Jeb unfortunately got himself stuck on the mun without enough fuel to get back (my own fault, I figured I had enough fuel to do an orbital rendezvous with a satellite to get some samples before landing), so I sent a rescue mission. Naturally by the time I reached the mun to rescue jeb, his landing zone had moved into complete darkness. Perfect. In the sarcastic sense.

First thing I did was set Jeb's Munar 1 as my target, then got my inclination correct, then began burning retrograde - first to lower my circular orbit to ~15-20km, then when I was nearly overhead of him; as I found doing a burn too early/slowly tends to give you a lot of horizontal velocity - kill the horizontal velocity first, then worry about the vertical. Having a high TWR helps with this immensely. Additionally, I made sure to overshoot a little bit so I had more room/time for error. Once I was more-or-less falling directly towards/over jeb, and completely blind as a bat - I couldn't see any terrain at all, just a black mess - I turned to my navball and the (true height) altimeter/horizontal/vertical readouts from kerbal engineer.

I knew burning retrograde would slow me down and make my descent steeper, but I wanted to do course corrections to get closer to my target, which required a bit of trial and error to figure out, but essentially: Wherever you burn around the retrograde marker, you will push that marker directly away from your indicator - the further you turn before applying thrust, the faster you'll move the retrograde marker around. Then, I simply used this technique to push the retrograde marker towards my target - Munar 1. Additionally, I set my SAS/RCS to radial-out. This meant that after any course corrections I made, the lander would auto-correct to facing directly away from the mun - it was VERY handy to keep my orientation considering I couldn't see anything. If I flipped the wrong way (I went upside down a couple times), I just let go and the autopilot put me up the right way. Strong RCS/SAS is critical!

I occasionally flipped to retrograde on the autopilot to help cancel out extra horizontal velocity, but for the most part radial-out was the best choice.
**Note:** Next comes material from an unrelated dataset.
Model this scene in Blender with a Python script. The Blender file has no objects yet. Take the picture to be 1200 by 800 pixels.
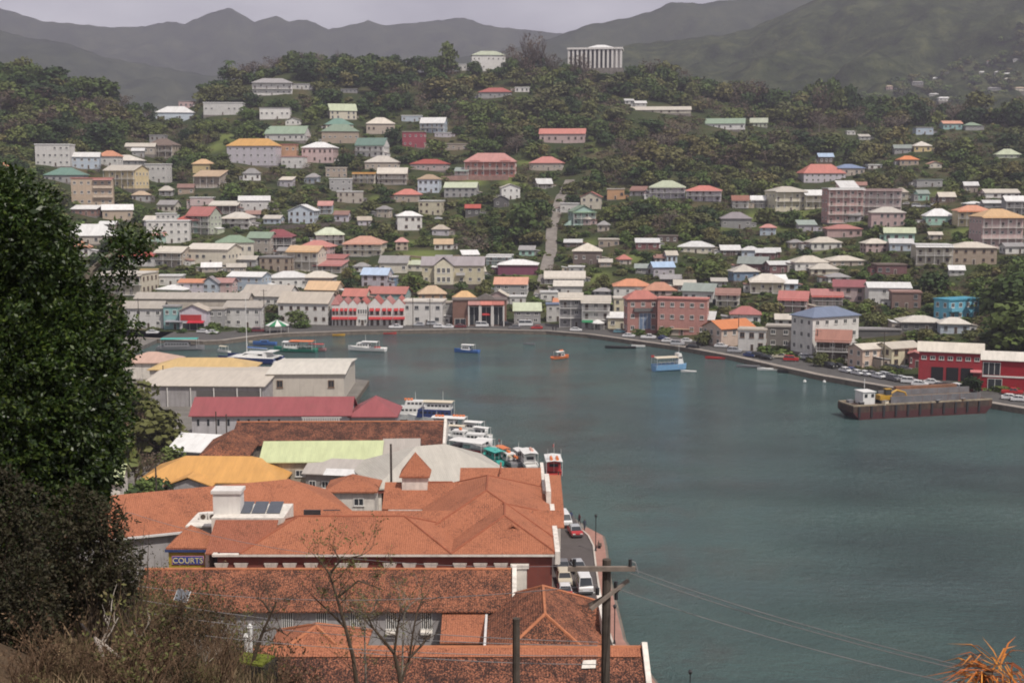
import bpy, math, random
import numpy as np
from mathutils import Vector, Matrix
R = math.radians
random.seed(7)
rng = np.random.default_rng(11)
SC = bpy.context.scene
COL = SC.collection
# ------------------------------------------------------------------ camera
CAMZ, FPX = 54.0, 1500.0
TH = math.atan(190.0 / 1500.0)                 # pitch below the horizontal
cd = bpy.data.cameras.new('camera')
cam = bpy.data.objects.new('camera', cd)
COL.objects.link(cam)
cam.location = (0, 0, CAMZ)
cam.rotation_euler = (math.pi / 2 - TH, 0, 0)
cd.sensor_width = 36.0
cd.lens = 45.0
cd.clip_start = 0.3
cd.clip_end = 30000
SC.camera = cam
# ------------------------------------------------------------------ sky, sun, exposure
SUN_EL, SUN_AZ = 57.0, 142.0                    # azimuth clockwise from +Y (north)
w = bpy.data.worlds.new('World'); SC.world = w
w.use_nodes = True
nt = w.node_tree; nt.nodes.clear()
N = nt.nodes.new; L = nt.links.new
sky = N('ShaderNodeTexSky'); sky.sky_type = 'NISHITA'; sky.sun_disc = False
sky.sun_elevation = R(SUN_EL); sky.sun_rotation = R(SUN_AZ)
sky.air_density = 1.0; sky.dust_density = 3.0; sky.altitude = 50
bg1 = N('ShaderNodeBackground'); bg1.inputs['Strength'].default_value = 0.09
L(sky.outputs[0], bg1.inputs['Color'])
tc = N('ShaderNodeTexCoord')
mp = N('ShaderNodeMapping'); mp.inputs['Scale'].default_value = (1.6, 1.6, 5.0)
L(tc.outputs['Generated'], mp.inputs['Vector'])
nz = N('ShaderNodeTexNoise'); nz.inputs['Scale'].default_value = 1.7; nz.inputs['Detail'].default_value = 6
nz.inputs['Roughness'].default_value = 0.55
L(mp.outputs[0], nz.inputs['Vector'])
cr = N('ShaderNodeValToRGB')
cr.color_ramp.elements[0].position = 0.35; cr.color_ramp.elements[0].color = (0.27, 0.26, 0.305, 1)
cr.color_ramp.elements[1].position = 0.66; cr.color_ramp.elements[1].color = (0.62, 0.60, 0.64, 1)
L(nz.outputs['Fac'], cr.inputs['Fac'])
bg2 = N('ShaderNodeBackground'); zs = N('ShaderNodeSeparateXYZ'); L(tc.outputs['Generated'], zs.inputs[0])
zr = N('ShaderNodeMapRange'); zr.inputs[1].default_value = 0.02; zr.inputs[2].default_value = 0.4; zr.inputs[3].default_value = 2.45; zr.inputs[4].default_value = 1.05
L(zs.outputs[2], zr.inputs[0]); L(zr.outputs[0], bg2.inputs['Strength'])
L(cr.outputs[0], bg2.inputs['Color'])
mxw = N('ShaderNodeMixShader'); mxw.inputs[0].default_value = 0.86   # broken overcast over the blue
L(bg1.outputs[0], mxw.inputs[1]); L(bg2.outputs[0], mxw.inputs[2])
ow = N('ShaderNodeOutputWorld'); L(mxw.outputs[0], ow.inputs['Surface'])
sl = bpy.data.lights.new('sun', 'SUN'); sl.energy = 4.2; sl.angle = R(0.6); sl.color = (1.0, 0.94, 0.86)
sun = bpy.data.objects.new('sun', sl); COL.objects.link(sun)
_sd = Vector((math.sin(R(SUN_AZ)) * math.cos(R(SUN_EL)), math.cos(R(SUN_AZ)) * math.cos(R(SUN_EL)), math.sin(R(SUN_EL))))
sun.rotation_euler = _sd.to_track_quat('Z', 'Y').to_euler()
sun.location = (0, 0, 900)
SC.view_settings.view_transform = 'Standard'
SC.view_settings.look = 'None'
SC.view_settings.exposure = 0.0
SC.view_settings.gamma = 1.0
SC.render.engine = 'CYCLES'
cy = SC.cycles
cy.use_denoising = True
try: cy.denoiser = 'OPENIMAGEDENOISE'
except Exception: pass
cy.max_bounces = 5; cy.diffuse_bounces = 2; cy.glossy_bounces = 3; cy.transmission_bounces = 2
cy.transparent_max_bounces = 6; cy.volume_bounces = 0
cy.caustics_reflective = False; cy.caustics_refractive = False
cy.sample_clamp_indirect = 6.0
cy.filter_width = 1.9
HAZE_DENSITY = 2.15e-4
HAZE_COLOR = (0.79, 0.765, 0.90)
HAZE_G = 0.30

# ------------------------------------------------------------------ seeing: pixel <-> world (photo is 1200 x 800)
CT, ST = math.cos(TH), math.sin(TH)
def ray(px, py):
    a = (px - 600.0) / FPX; b = (400.0 - py) / FPX
    return Vector((a, CT + b * ST, -ST + b * CT))
def at_z(px, py, z):
    d = ray(px, py); t = (z - CAMZ) / d.z
    return Vector((d.x * t, d.y * t, z))
def at_y(px, py, Y):
    d = ray(px, py); t = Y / d.y
    return Vector((d.x * t, Y, CAMZ + d.z * t))
def proj(x, y, z):
    dz = z - CAMZ
    dep = y * CT - dz * ST
    return 600 + FPX * x / dep, 400 - FPX * (y * ST + dz * CT) / dep
def scale_at(p):                                # metres per photo pixel
    return (p[1] * CT - (p[2] - CAMZ) * ST) / FPX

# ------------------------------------------------------------------ the lie of the land
def sm(a, b, x):
    t = np.clip((x - a) / (b - a), 0, 1); return t * t * (3 - 2 * t)
def wav(x, y):
    return (np.sin(x * 1.0 + 1.3 * np.sin(y * .7)) * np.sin(y * 1.1 + 1.7 * np.sin(x * .6 + 1))
            + .5 * np.sin(x * 2.3 + y * 1.1 + 2) * np.sin(y * 2.7 - x * .9)
            + .25 * np.sin(x * 5.1 - y * 3.3) * np.sin(y * 5.7 + x * 1.7))
SHORE_PX = [(-500, 402), (-100, 399), (154, 396), (238, 400), (262, 399), (300, 394), (330, 391), (420, 388), (550, 386), (640, 388),
            (690, 392), (740, 399), (800, 407), (860, 418), (900, 427), (960, 440), (1000, 447), (1060, 457), (1120, 466),
            (1200, 479), (1320, 497), (1700, 540)]
SH_U, SH_Y = [], []
for px, py in SHORE_PX:
    p = at_z(px, py, 1.2); SH_U.append(600 + 1500 * p.x / p.y); SH_Y.append(p.y)
# crest of the hill behind the harbour: photo column, row of the bare ground, distance
CREST = [(-600, 95, 820), (-100, 96, 820), (0, 96, 840), (60, 102, 850), (110, 116, 860), (170, 138, 880), (212, 136, 920), (255, 106, 960),
         (340, 82, 1000), (450, 87, 1010), (520, 88, 1010), (600, 86, 1000), (690, 88, 1000), (760, 96, 1000), (820, 108, 1000),
         (880, 120, 1000), (950, 133, 980), (1000, 138, 960), (1100, 141, 930), (1200, 145, 900), (1400, 140, 860), (2000, 130, 800)]
CR_U = [c[0] for c in CREST]; CR_Y = [c[2] for c in CREST]
CR_Z = [CAMZ + c[2] * (210 - c[1]) / 1500.0 for c in CREST]
# harbour edge of the near town
QEDGE_PX = [(732, 750), (720, 700), (715, 680), (710, 640), (707, 628), (690, 619)]
QEDGE = [(40, -80), (34, 20), (28, 60), (22, 95), (17, 120)] + [tuple(at_z(px, py, 1.2)[:2]) for px, py in QEDGE_PX] + [
    (9.6, 196), (7.5, 204), (1.8, 213), (-3.8, 223), (-10.5, 231), (-11.5, 247), (-18, 254), (-22, 258), (-22.5, 274), (-31, 284), (-38, 299), (-38, 335),
    (-62, 348), (-76, 366), (-90, 370), (-104, 372), (-118, 384), (-118, 470)]
QX = np.array([q[0] for q in QEDGE]); QY = np.array([q[1] for q in QEDGE])
def quay_x(Y):
    return np.interp(Y, np.maximum.accumulate(QY + np.arange(len(QY)) * 1e-4), QX)
E_Y = [-80, 0, 10, 20, 43, 60, 90, 130, 170, 200, 240, 270, 320, 360, 420]
E_X = [20, 3, -1, -4.3, -8.3, -16, -29, -52, -78, -80, -72, -78, -105, -130, -150]
E_Z = [51, 51.4, 48.4, 45, 36.2, 31.0, 25.0, 16, 8.5, 7.5, 8.5, 6, 2.0, 1.2, 1.2]
def fort_hill(X, Y):
    xe = np.interp(Y, E_Y, E_X); ze = np.interp(Y, E_Y, E_Z)
    d = X - xe
    z = np.where(d > 0, ze - 1.35 * d, np.minimum(ze - .42 * d, ze + 14))
    r = np.sqrt(X ** 2 + (Y + .5) ** 2)
    plat = np.where(r < 3.0, 52.3, 52.3 - 2.6 * (r - 3.0))
    z = np.maximum(z, plat)
    return z + np.where((z > 3) & (r > 4), .35 * wav(X / 3.1, Y / 2.7) + .15 * wav(X * 1.1, Y * 1.2), 0)
def ground_h(X, Y):
    X = np.asarray(X, float); Y = np.asarray(Y, float)
    u = 600 + 1500 * X / np.maximum(Y, 60.)
    ys = np.interp(u, SH_U, SH_Y); yc = np.interp(u, CR_U, CR_Y); zc = np.interp(u, CR_U, CR_Z)
    s = np.clip((Y - ys) / (yc - ys), 0, 1)
    ex = np.interp(u, [0, 550, 900, 1200], [1.45, 1.55, 1.4, 1.3])
    z = 1.2 + (zc - 1.2) * s ** ex
    z = np.where(Y > yc, np.maximum(zc - (Y - yc) * .28, 12), z)
    d = Y - ys
    amp = sm(40, 160, d) * 2.6 * (1 - .6 * sm(.75, 1, s))
    z = z + amp * wav(X / 42., Y / 38.)
    z = 1.2 + (z - 1.2) * sm(16, 62, d)
    far = np.where(d < 0, -3.0, np.maximum(z, 1.2))
    town = np.where((X < quay_x(Y)) & (Y < 470), 1.2, -3.0)
    near = np.where(Y < 430, np.maximum(town, fort_hill(X, Y)), -3.0)
    near = np.where((near < 1.2) & (town < 0), -3.0, near)
    return np.maximum(far, near)
_T = np.concatenate([np.linspace(4, 120, 150), np.linspace(120.5, 1150, 1500)])
def on_ground(px, py, ymin=0.):
    d = ray(px, py)
    ts = _T / d.y
    zz = CAMZ + d.z * ts
    h = ground_h(d.x * ts, _T)
    ok = (zz <= h) & (_T > ymin)
    if not ok.any():
        return None
    i = int(np.argmax(ok)); t = ts[i]
    if i > 0:
        lo, hi = ts[i - 1], ts[i]
        for _ in range(12):
            m = (lo + hi) / 2
            if CAMZ + d.z * m <= float(ground_h(d.x * m, d.y * m)): hi = m
            else: lo = m
        t = hi
    return Vector((d.x * t, d.y * t, float(ground_h(d.x * t, d.y * t))))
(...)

Eventually I reached a point where I was coasting along at about -5-10m/s vertical, and ~30-50m/s horizontal, and just sort of glided towards my target. When I finally made landing, I wound up only about 350m away. Not bad for my first time landing anything in pitch darkness relying only on instruments imo.

Anyways, I got out, dropped a micro-rover, discovered it couldn't actually move, and then RCS-hopped valentine over to jeb's lander. Unfortunately it turned out he died and Munar 1 was scattered all over the landing area. Which I guess was from the life support mods and him losing electricity when the sun went under the horizon. RIP.

Also my rescue mission used up too much fuel landing and needed a rescue mission.